SHORT EXERCISE:
Reproduce each line that includes the word "from".

DATA BLOCK:
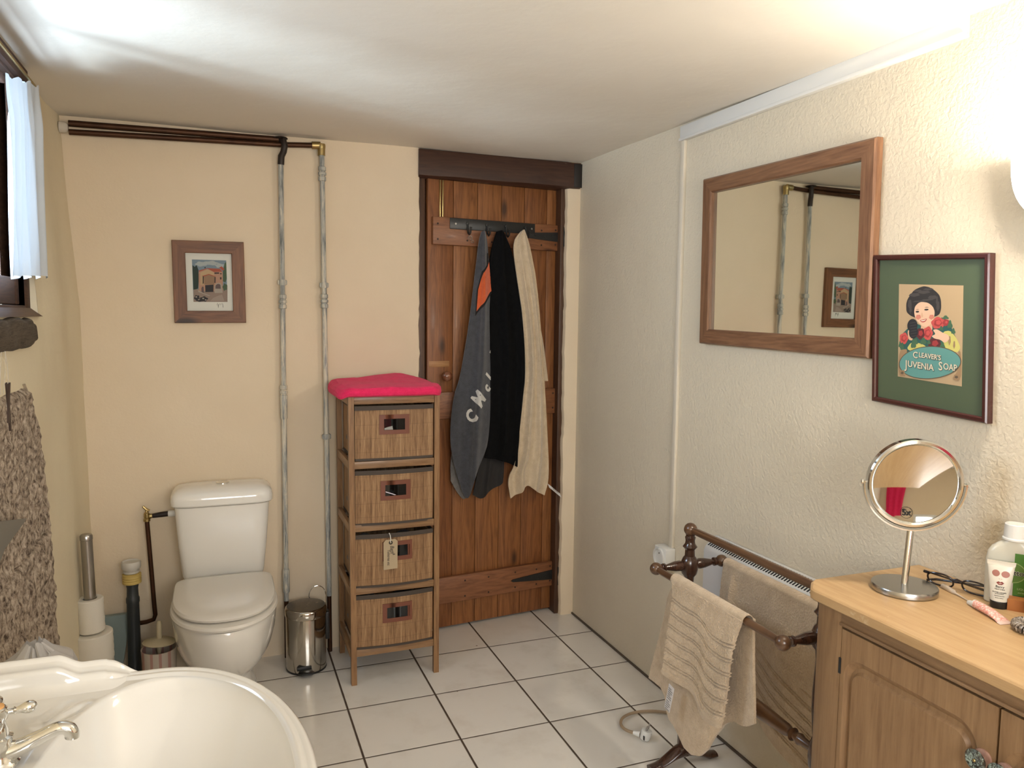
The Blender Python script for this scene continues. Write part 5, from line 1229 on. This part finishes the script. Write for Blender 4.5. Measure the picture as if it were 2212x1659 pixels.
# ------------------------------------------------------------------ washbasin
BCX, BCY = -.495, -2.38
ba = thing('washbasin', 'large white pedestal washbasin with a moulded raised back edge in the foreground', 'washbasin', (-.6, BCY, 0))
YB1, YB2, XB = -2.022, -2.738, -.872
def outl(a):
    """distance from the bowl centre to the outer edge in direction a"""
    c, s = cos(a), sin(a); lo, hi = 0, .7
    def inside(r):
        x, y = BCX + r * c, BCY + r * s
        if x < XB: return False
        if x < -.53: return abs(y - BCY) < .358 - .004 * sstep(-.6, -.53, x)
        return abs((x + .53) / .224) ** 2.05 + abs((y - BCY) / .354) ** 2.05 < 1
    for _ in range(30):
        m = (lo + hi) / 2
        if inside(m): lo = m
        else: hi = m
    return lo
def bowlr(a):
    c, s = abs(cos(a)), abs(sin(a)); p = 2.3; return (((c / .162) ** p + (s / .322) ** p)) ** (-1 / p)
NA = 220; RI = []
def deckz(x, y):
    # fanned soap grooves beside the tap
    px_, py_ = x + .690, y + 2.20
    r = sqrt(px_ ** 2 + py_ ** 2); th = atan2(py_, px_)
    w = sstep(.035, .055, r) * sstep(.125, .10, r) * sstep(.10, .22, th) * sstep(1.45, 1.3, th)
    px2, py2 = x + .690, y + 2.56
    return .850 - .0055 * w * (.5 + .5 * cos(th * 22))
dirs = [2 * pi * k / NA for k in range(NA)]
prof = [(.02, -.155), (.2, -.152), (.4, -.142), (.58, -.122), (.72, -.094), (.83, -.064), (.91, -.036), (.96, -.020), (.985, -.011), (.998, -.004), (1.004, -.0012), (1.015, .0)]
for f, dz_ in prof: RI.append([(BCX + bowlr(a) * f * cos(a), BCY + bowlr(a) * f * sin(a), .849 + dz_) for a in dirs])
for t_ in [.06 + .94 * k / 26 for k in range(27)]:
    ring = []
    for a in dirs:
        r0, r1 = bowlr(a) * 1.02, outl(a) - .028; r = r0 + (r1 - r0) * t_; x, y = BCX + r * cos(a), BCY + r * sin(a)
        ring.append((x, y, deckz(x, y)))
    RI.append(ring)
def edge(dr, z): return [(BCX + (outl(a) + dr) * cos(a), BCY + (outl(a) + dr) * sin(a), z) for a in dirs]
RI += [edge(-.026, .8505), edge(-.022, .8535), edge(-.018, .8540), edge(-.0145, .8528), edge(-.012, .8535), edge(-.008, .8550), edge(-.004, .8545), edge(-.001, .852), edge(0, .8475), edge(.0005, .842), edge(-.002, .836), edge(-.006, .832), edge(-.006, .828), edge(-.010, .824), edge(-.020, .815), edge(-.035, .795)]
for s_, z in ((.86, .76), (.72, .70), (.5, .66), (.3, .645)): RI.append([(BCX - .06 * (1 - s_) + outl(a) * s_ * cos(a), BCY + outl(a) * s_ * sin(a), z) for a in dirs])
obj('basin', G().loft(RI), PORCB, ba, ang=60)
# raised edge: along the side, round the corner, along the wall and back
def uh(s):     # height above the deck against x (side run)
    return lerp_h(s)
def hx(x): return .049 - .016 * sstep(-.664, -.628, x) - .003 * sstep(-.61, -.57, x) if x < -.592 else .030 * (1 - sstep(-.592, -.541, x))
path = []
for k in range(70): x = -.538 - (.842 - .538) * k / 69; path.append((x, YB1, max(hx(x), .0)))
cr = .0
for k in range(1, 60): path.append((-.842, YB1 + (YB2 - YB1) * k / 60, .049 + .022 * sstep(.15, .35, k / 60) * sstep(.85, .65, k / 60)))
for k in range(70): x = -.842 + (.842 - .538) * k / 69; path.append((x, YB2, max(hx(x), .0)))
g = G(); R = []
n = len(path)
for i, (x, y, h) in enumerate(path):
    if i < 70: ny = (0, -1)
    elif i < 129: ny = (1, 0)
    else: ny = (0, 1)
    if i == 69: ny = (1, -1)
    if i == 129: ny = (1, 1)
    q = .3 + .7 * min(h / .03, 1); ks_ = .25 + .75 * sstep(0, .03, h)
    # section: outer foot, outer face, top bead, step, inner bead, slope to the deck
    sec = [(-.0005, -.012), (0, .3 * h), (0, h - .005 * q), (.003, h - .001), (.007, h), (.0105, h - .002 * q), (.012, h - .006 * q), (.0135, h - .0075 * q), (.019, h - .010 * q), (.024, h - .0115 * q), (.028, h - .0105 * q), (.0315, h - .013 * q), (.033, max(h - .019 * q, .35 * h)), (.0345, .35 * h), (.038, .008 * min(h / .03, 1)), (.046, .002 * min(h / .03, 1)), (.055, -.001), (.05, -.012)]
    R.append([(x + ny[0] * d_ * ks_, y + ny[1] * d_ * ks_, .8495 + z) for d_, z in sec])
g.loft(R, True, True); obj('raised_edge', g, PORCB, ba, ang=60)
g = G(); g.lathe([(.022, 0), (.026, .002), (.024, .004), (.012, .0045), (.0, .003)], (BCX - .03, BCY, .6955), n=28); obj('drain', g, CHROME, ba)
g = G(); g.loft([ [(-.60 + rx * cos(a), BCY + ry * sin(a), z) for a in [2 * pi * k / 40 for k in range(40)]] for z, rx, ry in ((0, .12, .14), (.03, .12, .14), (.06, .095, .11), (.35, .075, .085), (.6, .09, .10), (.70, .14, .17), (.74, .15, .18))]); obj('pedestal', g, PORCB, ba)
def tap(y0, lab, face_dir=1, hot=(.62, .33, .12)):
    X, Y, Z = -.694, y0, .8495
    T = thing('basin_tap', lab, 'tap', (X, Y, Z), 'chrome pillar taps on the washbasin')
    g = G(); g.lathe([(.0225, 0), (.024, .002), (.024, .005), (.019, .010), (.0165, .022), (.0165, .034), (.0175, .036), (.0175, .040), (.013, .042), (.0125, .050), (.0105, .056), (.0095, .062)], (X, Y, Z), n=36); obj('tap_body', g, CHROME, T)
    g = G(); sp_ = [(X - .002, Y, Z + .016), (X + .02, Y, Z + .020), (X + .042, Y, Z + .029), (X + .060, Y, Z + .037), (X + .072, Y, Z + .040), (X + .081, Y, Z + .037), (X + .085, Y, Z + .029), (X + .0845, Y, Z + .024)]
    g.tube([tuple(p) for p in smoothed(sp_, 2)], [.0145 + 0 * k for k in range(1)] * 1 if False else [max(.0088, .0150 - .0075 * min(k / 14, 1) + .0016 * sstep(16, 22, k)) for k in range(len(smoothed(sp_, 2)))], 20); obj('spout', g, CHROME, T)
    g = G(); hz = Z + .070; g.lathe([(.0095, -.010), (.0125, -.006), (.0135, .002), (.0125, .008), (.0105, .010), (.0, .0105)], (X, Y, hz), n=28)
    for k in range(4):
        a = radians(12) + pi / 2 * k; d_ = Vector((cos(a), sin(a), .04)); g.lathe([(.0052, .008), (.0036, .014), (.0036, .018), (.0055, .020), (.0036, .022), (.0048, .026), (.0070, .031), (.0082, .036), (.0070, .0415), (.004, .0445), (0, .0455)], (X, Y, hz), d_, 18)
    obj('cross_handle', g, CHROME, T)
    g = G(); g.lathe([(.0098, .0095), (.009, .0120), (.005, .0135), (0, .014)], (X, Y, hz), n=24); obj('ceramic_disc', g, plain('peach_enamel_%d' % int(-y0 * 100), hot, .25), T)
tap(-2.252, 'chrome cross-handle tap with peach enamel cap at the far end of the basin')
tap(-2.505, 'chrome cross-handle tap with pale cap at the near end of the basin', hot=(.6, .6, .58))

# ------------------------------------------------------------------ things behind the photographer, seen only in the round mirror
g = G(); g.sheet(lambda u, v: (1.00 + .42 * (u - .5) * (.6 + .4 * v) - .1, FY + .04 + .012 * sin(u * 18) + .01, 1.02 - .96 * v), 40, 20, (0, -.01, 0))
tag(obj('pink_towel', g, PINK, loc=(.9, FY + .05, .06), ang=0), 'pink towel hanging on the wall behind the photographer', 'towel')

# ------------------------------------------------------------------ light
W = bpy.data.worlds.new('World'); SC.world = W; W.use_nodes = True; nt = W.node_tree
sky = nt.nodes.new('ShaderNodeTexSky'); sky.sky_type = 'NISHITA'; sky.sun_disc = False; sky.sun_elevation = radians(35); sky.sun_rotation = radians(120)
nt.links.new(sky.outputs[0], nt.nodes['Background'].inputs[0]); nt.nodes['Background'].inputs[1].default_value = .16
def area(name, loc, target, sx, sy, e, col, spread=180):
    l = bpy.data.lights.new(name, 'AREA'); l.shape = 'RECTANGLE'; l.size = sx; l.size_y = sy; l.energy = e; l.color = col; l.spread = radians(spread)
    o = bpy.data.objects.new(name, l); COL.objects.link(o); o.location = loc
    o.rotation_euler = (Vector(target) - Vector(loc)).to_track_quat('-Z', 'Y').to_euler(); return o
# skylight entering by the window
area('window_daylight', (-1.30, -1.26, 1.78), (0, -1.26, 1.55), .95, .64, 44, (.72, .86, 1.0), 170)
# glare thrown up from the bright ground outside
area('ground_glare', (-3.0, -2.47, .95), (-.9, -1.30, 1.95), .45, .45, 13, (.78, .92, 1.0), 60)
area('rear_fill_light', (-.1, FY - .12, 1.5), (-.1, 0, 1.2), 1.2, .95, 46, (1.0, .98, .95), 180)  # fill light added to brighten the room, shining in by the made-up rear window
struct('ground_outside', G().box(-12, -1.35, -10, 6, -.6, -.5), plain('pale_gravel', (.45, .43, .38), .9))

# ------------------------------------------------------------------ camera (26 mm phone lens held slightly downwards)
cd = bpy.data.cameras.new('camera'); cam = bpy.data.objects.new('camera', cd); COL.objects.link(cam); SC.camera = cam
cd.sensor_width = 36; cd.lens = 1651.6 / 2212 * 36; cd.clip_start = .02
yw, pt2, rl = -.36779653, -.08873964, .01196176
fwd = Vector((-sin(yw) * cos(pt2), cos(yw) * cos(pt2), sin(pt2))); rt = Vector((cos(yw), sin(yw), 0)); up = rt.cross(fwd)
r2 = rt * cos(rl) + up * sin(rl); u2 = -rt * sin(rl) + up * cos(rl)
cam.matrix_world = Matrix(((r2.x, u2.x, -fwd.x, -.41686), (r2.y, u2.y, -fwd.y, -3.37294), (r2.z, u2.z, -fwd.z, 1.44153), (0, 0, 0, 1)))
vs = SC.view_settings; SC.display_settings.display_device = 'sRGB'; vs.view_transform = 'Standard'; vs.look = 'None'; vs.gamma = 1; vs.use_curve_mapping = False; vs.exposure = 0
SC.cycles.use_denoising = True; SC.cycles.max_bounces = 10; SC.cycles.diffuse_bounces = 5; SC.cycles.transparent_max_bounces = 12; SC.cycles.sample_clamp_indirect = 6; SC.cycles.caustics_reflective = False; SC.cycles.caustics_refractive = False
for o in list(bpy.data.objects):
    if '_w' in o: del o['_w']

RESULT:
The Blender Python script for this scene continues. Write part 5, from line 1229 on. This part finishes the script. Write for Blender 4.5. Measure the picture as if it were 2212x1659 pixels.
    """distance from the bowl centre to the outer edge in direction a"""
# glare thrown up from the bright ground outside